On formulating the guidelines, Justice Basant observed that a five-judge bench should arrive at a consensus on awarding death sentences in each case. “Unless a five-judge bench unanimously comes to the conclusion that a death sentence is the only option considering the gravity of the crime, the convict should be given a life term,” he said.

Justice Basant also opined that courts should consider Kerala’s social situation while awarding death sentences. “Kerala should set a model for other states in avoiding death sentences to convicts by extending the life term awarded to the victims,” he observed.

The matter will now go to the Acting Chief Justice Manjula Chellur who will constitute a single bench to take a final call in the issue.

Who holds the supreme power?

While the division bench unanimously agreed for giving extended life terms instead of gallows for those on death row, the two judges differed on who should have the power to decide the question.

While Justice R. Basant suggested that both the high court and the sessions court can wield the power to decide the issue, Justice K. Vinod Chandran was of the view that the power should be exercised by the high court only.

Interestingly, members of the bar too stood divided on the issue. “I cannot accept the view (expressed by Justice K. Vinod Chandran) that sessions court should not consider the question of extending the life term.

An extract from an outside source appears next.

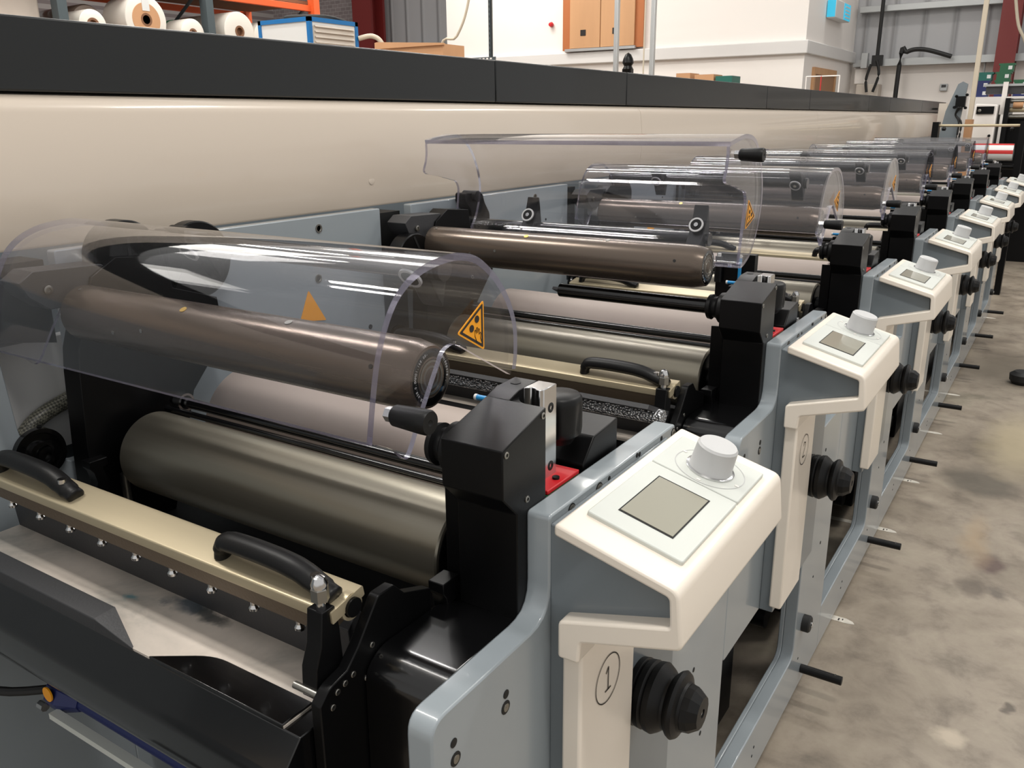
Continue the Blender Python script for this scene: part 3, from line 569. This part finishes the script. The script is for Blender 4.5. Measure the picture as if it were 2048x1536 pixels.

Sessions courts pass verdicts after conducting the trial so they have every right to consider the issue,” said Advocate Sivan Madathil

Even if the session’s court commits a mistake it can be challenged at the high court and Supreme Court, he said.

However, director general of Prosecution Mr Asaf Ali argued that only Supreme Court can arrive at a decision on whether to extend life terms.

Nizhalkuthu: tale of unjustness

The film, Nizhalkuthu (Shadow Kill), coproduced by Adoor Gopalakrishnan, is about the inherent unjustness of certain punishments.

The film is set in the 1940s in a village of Travancore, British India. Kaliyappan, the last hangman of Travancore dynasty, spends all the time drinking and seeking atonement.

The reason for this self-destruction has been the remorse born out of the feeling that the last man he hanged was an innocent. The late Oduvil Unnikrishnan portrayed Kaliyappan.

10 Who await

Govindachamy - Soumya rape and murder
Kanakaraj - Puthoor Sheela murder case
Antony alias Anthappan - Aluva murder killing 6 persons.
Unni - Kanichikulangara case
Reji Kumar - murdering wife and four children in Pattambi
Lawrence - Idukki murder
Ramachandran - Vandoor case for killing two women
Pradeep Borah - murdering a couple from Orrisa.
Jojo alias Jomon - murder of mother and grandfather in Idukki
Shaju alias Unni - Kollam murder case
Ripper Chandran was the last person to be hanged in the state, in 1991.